Thursday, July 22, 2010

Japanese Street Sale strikes again!

As the waiting game for our household goods continues, Nick and I decided, why not just purchase decorations. Cause who needs furniture with really cool decorations?! We found out that all of our things will not be arriving until September the 19th. So we might be sitting on the floor, but we will have wall art! Heehee!

Last weekend we went to the shrine sale again. It occurs the third Saturday of every month. Thanks to my friend Mari I just discovered it’s actual name, the Yamato Promenade Antique Market! Love it!

I posted pictures last month when Nick and I went to the shrine sale. However, this time we actually knew what to look for! The last time we went, we didn’t have a house and were so new to Japan that we just walked around with wide eyes and open mouths, bewildered at all the Japanese memorabilia. Now that we have been here awhile, we know what we want to put in our house and where! Needless to say, this time when we shopped at the Antique Market, we purchased a lot more!

My friend Sarah graciously drove us...thank goodness too, cause we had too much stuff to take the train!

This is by far my favorite thing we got...a giant Japanese glass fishing float! You can find these for a whole lotta money in the states and they are not authentic, but this one is the real deal! It even smells like it's been in the ocean! Japanese fishermen used to use these to keep their nets afloat. The floats I purchased caught my eye because they are teal...(as you will see, teal is a color that is used all throughout my house! ) Later in the day, I found the two small fishing floats and needed them to complete the set.

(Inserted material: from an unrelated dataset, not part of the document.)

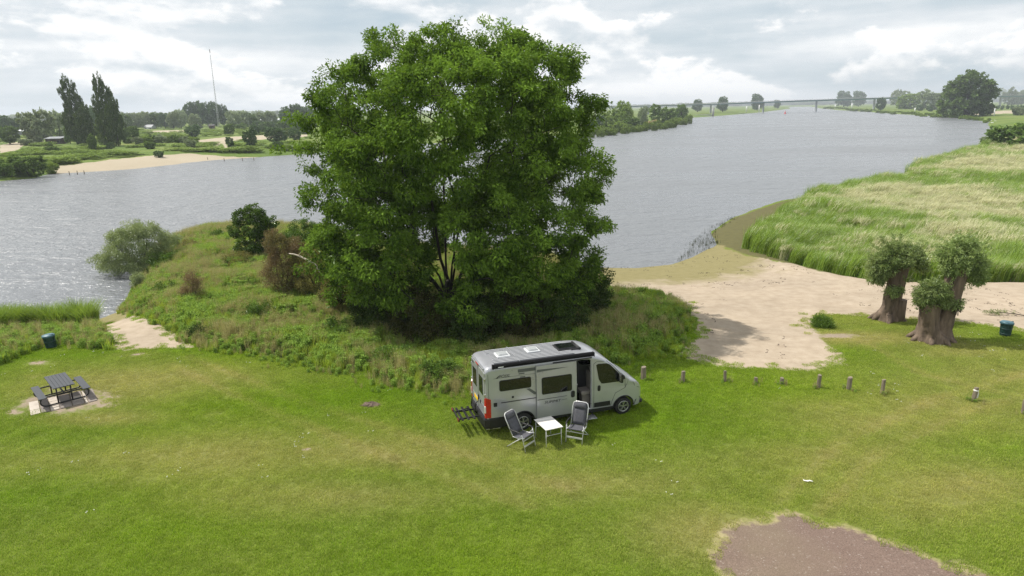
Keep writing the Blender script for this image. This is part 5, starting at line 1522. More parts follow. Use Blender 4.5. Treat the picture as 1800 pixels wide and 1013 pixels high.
    # ---- wheels
    for a in AX:
        for s in (-1, 1):
            yc = s * .885
            prof = [(.20, -.105), (.27, -.112), (.325, -.105), (.345, -.075), (.350, 0), (.345, .075), (.325, .105), (.27, .112), (.20, .105)]
            w = MB().lathe(prof, 28, (a, yc, .35), 'y').build('wheel', M['rubber'], van)
            rim = MB().lathe([(.20, .10), (.222, .118), (.212, .128), (.195, .122), (.19, .108)], 28, (0, 0, 0), 'y')
            rm = MB()
            V = [(x + a, y * s + yc, z + .35) for x, y, z in rim.v]
            rm.add(V, [f for f in rim.f[:-2]], True)
            for k in range(5):
                for dlt in (-.17, .17):
                    t0 = 2 * PI * k / 5 + .3; t1 = t0 + dlt
                    rm.bar((a + .045 * math.cos(t0), yc + s * .118, .35 + .045 * math.sin(t0)), (a + .20 * math.cos(t1), yc + s * .116, .35 + .20 * math.sin(t1)), .02, .032, (0, 1, 0))
            rm.lathe([(.055, 0), (.05, .022)], 14, (a, yc + s * .112, .35), 'y')
            rm.build('rim', M['alloy'], w)
            MB().lathe([(.19, 0), (.19, .004)], 20, (a, yc + s * .106, .35), 'y').build('brake_disc', M['steel_dark'], w)
    # ---- rear end
    for k, s in enumerate((-1, 1)):
        dr = MB().box((-.008, s * .455, 1.55), (.03, .86, 1.68)).build('rear_door', M['silver'], van, .02, 3)
        wn = MB().box((-.028, s * .43, 1.80), (.014, .50, .66)).build('window', M['dark_glass'], dr, .03, 3)
        MB().box((-.024, s * .455, .98), (.012, .70, .26)).build('number_recess', M['silver'], dr, .01)
        for z in (.95, 1.55, 2.15):
            MB().box((-.02, s * .905, z), (.05, .05, .10)).build('hinge', M['alloy'], dr, .01)
        if s > 0:
            pl = MB().box((-.036, .30, 1.02), (.012, .52, .12)).build('number_plate', M['plate'], dr, .004)
            MB().box((-.044, .535, 1.02), (.004, .05, .11)).build('country_strip', M['plate_blue'], pl)
            text_part('PÖSSL', .10, M['decal'], dr, (-.026, .80, 2.26), (PI / 2, 0, -PI / 2), .25, 'lettering')
        else:
            MB().box((-.04, -.09, 1.18), (.03, .05, .20)).build('handle', M['black_plastic'], dr, .01)
            MB().box((-.034, -.33, 1.10), (.014, .10, .13)).build('lock_cover', M['black_plastic'], dr, .004)
        # tail lamps wrapping the corner
        lp = MB().add([(.16, s * 1.036, .72), (.16, s * 1.036, 1.42), (-.012, s * .985, 1.48), (-.045, s * .90, 1.42), (-.045, s * .90, .72), (-.012, s * .985, .70)] , [(0, 1, 2, 5), (5, 2, 3, 4)])
        V0 = lp.v[:]; lp.add([(x + .06, y * .93, z) for x, y, z in V0], [(5, 2, 1, 0), (4, 3, 2, 5)])
        for i, j in ((0, 1), (1, 2), (2, 3), (3, 4), (4, 5), (5, 0)): lp.f.append((i, j, 6 + j, 6 + i)); lp.sm.append(False)
        l = lp.build('tail_light', M['red_lens'], van)
        MB().box((-.03, s * .955, 1.03), (.05, .075, .26)).build('clear_lens', M['clear_lens'], l, .015)
    MB().box((-.022, 0, 1.55), (.006, .014, 1.66)).build('door_gap', M['seam'], van)
    MB().box((-.03, 0, 2.455), (.05, .34, .05)).build('brake_light', M['red_lens'], van, .012)
    MB().box((.0, 0, 2.50), (.09, 1.5, .03)).build('roof_lip', M['silver'], van, .01)
    rb = MB()
    ringp = [(.50, -1.045), (.10, -1.045), (-.06, -.96), (-.11, -.6), (-.12, 0), (-.11, .6), (-.06, .96), (.10, 1.045), (.50, 1.045)]
    for z in (.28, .40, .62, .70): rb.v += [(x + (.03 if z in (.28, .70) else 0), y * (.985 if z in (.28, .70) else 1), z) for x, y in ringp]
    m = len(ringp)
    for j in range(3):
        for i in range(m - 1): rb.f.append((j * m + i, j * m + i + 1, (j + 1) * m + i + 1, (j + 1) * m + i)); rb.sm.append(False)
    rb.f.append(tuple(3 * m + i for i in range(m))); rb.sm.append(False); rb.f.append(tuple(range(m))[::-1]); rb.sm.append(False)
    bmp = rb.build('rear_bumper', M['black_plastic'], van)
    for s in (-1, 1):
        MB().add(*flank_grid(.44, AX[0] - AR - .01, .30, .70, .016, 5, 5, s, .04)).build('bumper_side', M['black_plastic'], van)
    MB().bar((-.02, -1.0, .285), (.5, -1.045, .285), .02, .02).build('bumper_chrome', M['alloy'], van)
    # ---- roof: ribs, hatches, skylight, awning
    for k in range(11):
        y = -.66 + k * .132
        MB().box((1.95, y, 2.625), (3.1 if abs(y) > .35 else 2.9, .055, .06)).build('roof_rib', M['rib_lit'], van, .006)
    for (x, y, mt) in ((.92, .0, 'smoke_dome'), (2.12, .1, 'white_plastic')):
        h = MB().box((x, y, 2.66), (.50, .50, .07)).build('roof_hatch', M['hatch_grey'], van, .02, 3)
        V = [(x + sx * .21, y + sy * .21, 2.695) for sx, sy in ((-1, -1), (1, -1), (1, 1), (-1, 1))] + [(x + sx * .15, y + sy * .15, 2.76) for sx, sy in ((-1, -1), (1, -1), (1, 1), (-1, 1))]
        MB().add(V, [(4, 5, 6, 7), (0, 1, 5, 4), (1, 2, 6, 5), (2, 3, 7, 6), (3, 0, 4, 7), (3, 2, 1, 0)]).build('dome', M['smoke_dome'], h, .02, 3)
    sk = MB().box((3.45, .02, 2.645), (.86, .70, .06)).build('skylight', M['black_plastic'], van, .03, 3)
    MB().box((3.42, .02, 2.69), (.68, .56, .035)).build('pane', M['dark_glass'], sk, .02, 3)
    MB().tube([(3.86, -.36, 2.66), (3.86, .40, 2.66)], .05, 10).build('wind_deflector', M['black_plastic'], sk)
    MB().box((1.36, 0, 2.628), (.03, 1.7, .016)).build('roof_strap', M['silver'], van)
    aw = MB()
    prof = [(-.085, -.05), (-.085, .03), (-.05, .075), (.03, .085), (.06, .06), (.06, -.06), (-.04, -.07)]
    aw.extrude([(.28, -.985 + a, 2.625 + b) for a, b in prof], (0, 0, 0), (3.85, 0, 0))
    aw = aw.build('awning', M['awning_black'], van, .012)
    for x in (.272, 4.138): MB().box((x, -.995, 2.625), (.03, .17, .17))  .build('end_cap', M['awning_black'], aw, .02)
    MB().box((.55, -1.073, 2.615), (.20, .004, .035)).build('maker_badge', M['white_plastic'], aw)
    # ---- entrance step
    st = MB().box((3.83, -1.28, .26), (.60, .34, .025)).build('entrance_step', M['alloy'], van, .008)
    for x in (3.58, 4.08): MB().bar((x, -1.20, .26), (x, -.92, .36), .03, .03).build('bracket', M['steel_dark'], st)
    # cab door sweep visible below the opening (curved grab of the door step)
    MB().tube([(3.46 + .02 * k, -1.02 - .11 * math.sin(PI * k / 30), .66 + .10 * math.sin(PI * k / 30)) for k in range(31)], .012, 6).build('fly_screen_cord', M['black_plastic'], van)
    # ---- bicycle carrier folded out behind
    bc = MB()
    for y in (-.30, .34): bc.bar((-.12, y, .52), (-.88, y, .50), .05, .06)
    bc = bc.build('bike_carrier', M['steel_dark'], van, .008)
    for x in (-.32, -.54, -.76): MB().bar((x, -.56, .56), (x, .56, .56), .085, .035).build('wheel_rail', M['steel_dark'], bc, .01)
    MB().bar((-.89, -.54, .56), (-.89, .54, .56), .05, .10).build('lamp_board', M['steel_dark'], bc, .01)
    for s in (-1, 1): MB().box((-.92, s * .46, .56), (.03, .20, .10)).build('carrier_light', M['red_dull'], bc, .008)
    for y in (-.12, .42): MB().tube([(-.10, y, .50), (-.20, y, .66), (-.16, y, .95), (-.10, y, 1.02)], .024, 7).build('upright', M['steel_dark'], bc)
    MB().bar((-.19, -.14, .70), (-.19, .44, .70), .04, .04).build('crossbar', M['steel_dark'], bc)
    MB().tube([(-.25, .15, .58), (-.45, .1, .70), (-.62, .12, .66), (-.82, .2, .60)], .022, 6).build('holder_arm', M['steel_dark'], bc)
M['red_dull'] = surf('dull_red_lens', (0.16, 0.02, 0.016), .35, var=.2)
camper_van()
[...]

Apparently these will occasionally wash up on the beach and be discovered by a passerby. Often however, the nets aren't always in tact. I prefer the fishing floats to have the rope, that's what make the glass balls so unique!
Again with the teal...found these two pieces separately and fell in LOVE! Original pieces of art, which both will flow nicely in Nick and my home! (The artist's signature is even carved into the bottom of both of the vendors identified it for me, indicating that I got a good piece! Arigato Gozaimasu!)
The Obi we purchased....we plan to get several of these, using them as wall decorations, curtains, and also table runners. (Hope that's not offensive to the Japanese!) An obi is what is worn to hold the kimono together. It's the kimono's belt or sash. Many times the kimono or yukata will be a simple fabric, but the obi will be vibrant and a contrasting color! The obi's are my favorite part of a kimono. The obi's purpose is to hold the kimono secure and is often tied up in the back into a detailed bow. Because of this, the obi's are very long. Women's obi's can be up to 12 inches wide and over 13 feet long!

Table runners in the US are not this long, nor are they as beautiful and intricate! At the shrine sale, there are always tons and tons of vintage kimonos, yukatas and obi's for might have to dig to find the one you want, but in my opinion it's worth it!

This obi is nothing really special, but I was on a "teal hunt" and therefore this one struck my fancy! (Anyone who has seen my kitchen knows it is all red and teal!!!)

Scrolls, scrolls, scrolls! Nick and I dug through scrolls at the last Antique Market, and didn't find one we couldn't live without. This time I did the digging, and with my new house in mind, I found 3 gems!

Scrolls are basically a way for the Japanese to display calligraphy and/or art. Some of the scrolls we found were really ancient, with faded pictures on them and torn paper. Others were made out of silk and were more expensive. Old scrolls that are still in good condition typically are hard to find, and are very pricey. The scrolls we found were not that expensive, but were antique without being too worn...Sold!

It's hard to tell from the pictures, but the scroll on the left has a background that guessed it, teal and brown! The one on the right is brown with a light green edge, which also matches Nick and my house decor. The one in the middle was nothing special, but Nick loved the picture on it!

A set of 4 chopstick rests....Nick and I never could find a unique set of these in the States. We saw several for sale at the shrine sale, but none were in a set like these! Delightful! (Not teal, but blue...close enough)
And for my inner diva...two super cute fans! Here in Japan it is soooo stinking hot, and they don't believe in airconditioning! (Seriously) Therefore everywhere you go, women, girls and even men will be fanning themselves with these!

I always loved Japanese fans as a child...I thought I was so cool when I got one. Problem was, the fans that I had as a kid were fake and cheaply made, therefore they broke easily. (Not saying it was my parents fault, it is the manufactures fault for tying to replicate and coming up with a crappy model!) Now I not only have several of my own "real" Japanese fans, but I get to actually use them for their intended purpose!!! (Which I do...of course!)

Now if only we can move into our house so that we can put our new goodies out on display! Currently, they are taking up space that is not available, and cramming our already crowded Navy Lodge room!